Blackout
2008 - 2009
Lost and Found was inspired by a newspaper article in 2006 about the discovery of a box of Thomas Edison’s light bulbs in an attic in the USA. They were used in the court case in 1890 to prove Edison’s patent and had long been considered lost. With the current demand for more energy efficient lighting, the familiar bulb is now coming in new shapes and sizes. As some are lost, either thrown away, or kept as museum relics, new ones are developed to take their place.

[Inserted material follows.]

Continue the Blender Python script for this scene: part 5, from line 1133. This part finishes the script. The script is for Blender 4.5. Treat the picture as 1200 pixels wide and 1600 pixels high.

I began to research the history of lightbulbs (or lamps as they should be more accurately named) and discovered all kinds of bulbs, museums of light bulbs, and a website filming the oldest existing lightbulb. I was particularly drawn to the blackout bulbs, used during the Second World War, but now rare. This black bulb which blacked out light to keep people safe during the war also has resonances today, as unsustainable forms of energy are threatening the future safety of the planet. Blackout I and II draw attention to the wasteful environmental impact of inefficient sources of light. Yet they also celebrate the form and shape of the classic light bulb, its connection to progress and development, and how it symbolically represents thoughts and ideas. It is still a strikingly simple and aesthetically satisfying object.
Blackout I, Blackout II and Lost and Found although separate works, together form an installation that is connected through underlying ideas of blackout, in either materials or colour; contrasts in tone and texture; how museums and taxonomy select, value and display items; environmental and energy issues, and the familiar, everyday, yet often discarded form of the bulb itself.